Exhibit (a)(1)(A)
OFFER TO PURCHASE
LIGHTSTONE VALUE PLUS REIT II, INC.
1985 CEDAR BRIDGE AVENUE, SUITE 1
LAKEWOOD, NEW JERSEY 08701
(844) 808-7348
OFFER TO PURCHASE UP TO 700,000 SHARES OF
ITS OUTSTANDING COMMON STOCK
AT A PURCHASE PRICE OF $6.00 PER SHARE
THE OFFER, PRORATION PERIOD AND WITHDRAWAL RIGHTS WILL EXPIRE
AT 11:59 P.M. EASTERN TIME, JUNE 14, 2024 UNLESS EXTENDED OR WITHDRAWN
Dear Stockholder:
Lightstone Value Plus REIT II, Inc. (“Lightstone REIT II”, the “Company,” “we,” “us,” or “our”) is offering to purchase up to 700,000 Shares of the Company’s common stock, par value $0.01 per share (“Shares”), for cash at a purchase price equal to $6.00 per Share (the “Purchase Price”), or $4.2 million in the aggregate, on the terms and conditions set forth in this Offer to Purchase, the Letter of Transmittal and the Instructions to Letter of Transmittal (the “Instructions”). This Offer to Purchase, the Letter of Transmittal, and the Instructions constitute the “Offer.”
Unless extended or withdrawn, the Offer, proration period and withdrawal rights will expire at 11:59 p.m. Eastern Time, on June 14, 2024 (the “Expiration Date”). You may tender all, a portion or none of your Shares.
Stockholders desiring to tender all or any portion of their Shares for purchase must complete and sign a Letter of Transmittal and deliver it to the Company in the manner set forth in “Procedures for Tendering Shares” below. Stockholders not interested in tendering any of their Shares need not take any action.
The Purchase Price is substantially lower than the most recently published estimated net asset value per share of common stock (“NAV per Share”) of $9.84 as of December 31, 2023, as previously determined and approved by the Company’s board of directors on March 18, 2024. For a full description of the methodologies and assumptions, as well as certain qualifications, used to determine the estimated values the Company’s assets and liabilities in connection with the calculation of its most recently published estimated NAV per Share of $9.84, see “Item 5. Market for Registrant’s Common Equity, Related Stockholder Matters, and Issuer Purchases of Equity Securities− NAV and NAV Per Share” of the Company’s Annual Report on Form 10-K as filed with the SEC on March 27, 2024, which is incorporated herein and can be found in the “SEC Filings” section of the Company’s website, www.lightstonecapitalmarkets.com and is on the SEC’s website www.sec.gov.

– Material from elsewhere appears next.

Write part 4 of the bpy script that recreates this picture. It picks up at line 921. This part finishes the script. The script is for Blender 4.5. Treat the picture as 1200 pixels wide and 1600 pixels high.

The Company’s most recently published estimated NAV per Share of $9.84 as of December 31, 2023 was calculated as of a specific date. Accordingly, the value of Shares may fluctuate over time in response to developments related to individual assets in the portfolio and the management of those assets and in response to the real estate and capital markets. These risks have not been priced into our estimated NAV per Share of $9.84 as of December 31, 2023. There is no assurance of the extent to which the most current estimated valuation should be relied upon for any purpose after its effective date regardless that it may be published on any statement issued by us or otherwise.
Because of the “odd lot” priority and proration provisions described in this Offer to Purchase, less than all of the Shares tendered may be purchased if more than 700,000 Shares are properly tendered and not properly withdrawn. Only Shares properly tendered and not properly withdrawn will be eligible to be purchased. Shares tendered but not purchased pursuant to the Offer will be returned promptly following the Expiration Date.
Subject to complying with applicable law, we reserve the right, in our sole discretion, to change the Purchase Price and to increase or decrease the aggregate cost to us of the Shares sought in the Offer. In accordance with rules promulgated by the Securities and Exchange Commission (the “SEC”), we may increase the number of Shares accepted for payment in the Offer by up to, but not more than, 2% of the outstanding Shares without amending or extending the Offer. This could result in the number of Shares accepted for payment in the Offer increasing by up to 328,000 Shares.